Hollywood Cannabis Greenhouse
County Reviewing Application
A development review application filed on December 1st with Land Use & Growth Management shows plans for a cannabis grow facility in Hollywood, near the Center for Life Enrichment. The property, just over eighty-nine acres owned by Hollywood Industrial Partners LLC, is surrounded by residential properties. However, fifty-eight acres nearest to Route 235 are zoned Industrial, while the remaining land towards the back of the parcel is Rural Preservation District.
Concept plan documents list the buildout across three phases, more than 158K SF of building space at completion:
Phase One covers a 34,680 square foot industrial building dubbed “Head House”, the operational hub for the site where offices, packaging and more may occur; 29,376 SF of greenhouse space; 7,344 SF of common space between buildings; and 1,300 SF of parking composed of 73 regular spaces, three handicapped spaces, and one loading zone area.
Phase Two includes a 20,800 SF Head House, and another 29,376 SF of greenhouses.
Phase Three rounds out the development with two more greenhouses at 29,376 SF each, as well as a 7,344 shared space greenhouse between them.
Concept Site Plan
The site layout diagrams the infrastructure that will serve the buildings. Two wells will provide necessary water, drilled to an approved aquifer. Three 25,000 gallon water storage tanks are planned first, with four additional tanks added as the phases develop. The Health Department requested water disposal plans, noting in their review that any wastewater generated by the site cannot flow into the septic system. Capable of 600 gallons of use per day, the 2000 gallon septic tank will outflow to a 10,000 SF drainage area near a nearby stream.

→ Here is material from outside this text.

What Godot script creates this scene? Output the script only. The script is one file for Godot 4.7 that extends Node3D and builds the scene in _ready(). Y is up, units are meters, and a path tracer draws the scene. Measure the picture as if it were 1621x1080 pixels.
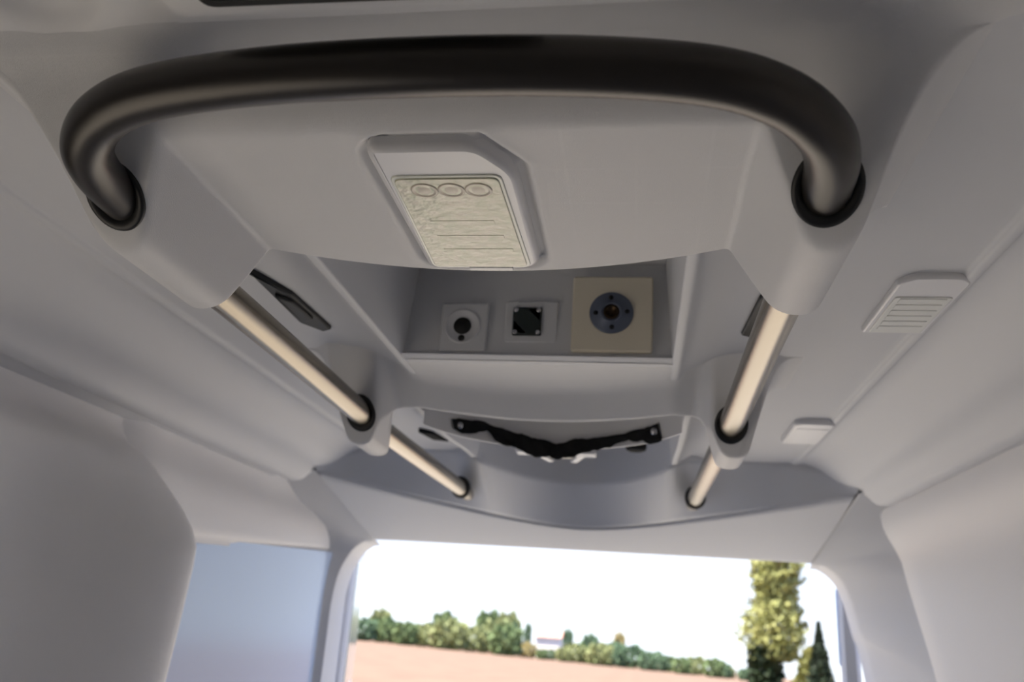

Permits from the State Highway Administration are required for access to the site from Route 235 S, directly across from the Joy Lane median crossover. A review from SHA requests the intersections of 235/247 and 235/245 be included in the forthcoming traffic study. Proposed access is right in, right out, or across the median, making three lanes at the entrance of Bluestone Road. The road leads to gated entry closer to the greenhouses, which are surrounded by a chain link security fence.
Concept plan - dotted line shows 500ft buffer.
To grant approval, the project must meet requirements in the county’s comprehensive zoning ordinance, but it is also subject to the local cannabis ordinance. That ordinance mandates a 500 foot setback from any residential property. Plans display all buildings, parking, water storage tanks, and generators within the buffer’s boundary. However, the
Plans show the full buildout fits snugly within the boundary. However, the security fence crosses the buffer line in some places, as does a corner of the septic drainage area.
Conditional use approval must first be granted by the Board of Appeals. If that happens, then the concept site plan can go before the Planning Commission for approval.
Blue Marble LLC, which owns Dispensary Works in White Plains, and Simply Grown Green LLC are partners in the cannabis venture. A cannabis growers license was granted to Sharron Sample Enterprises LLC by the Maryland Cannabis Administration in 2025. Business records indicate that Sharron Sample Enterprises LLC’s business name was changed to Blue Marble LLC.
Records prepared by Stephen H. Scott show Hollywood Industrial Partners LLC acquired the property in June 2023 for $1.05M. Scott, the LLC’s attorney, is also the attorney for the Board of Appeals. According records on file with the State from 2022, Hollywood Industrial is owned by Sean Earley and Stephen Wathen.
From 1965 to 1978, the Southern Maryland Wood Treating was operated at the site. According to EPA records, “wood was pressure treated with creosote and pentachlorophenol, and the wastewater was discharged into six on-site, unlined lagoons.” Abandoned in 1980, the equipment was left behind. In the 1990s, the EPA provided funding to clean up the site, removing old equipment, installing a “sub-surface barrier wall” as well as water treatment systems to “remove contamination for stormwater and surface water while soil cleanup took place.” In total, 270,000 tons of soil was excavated from the site. By 2005, the site was deemed clean for “residential standards” with unrestricted use.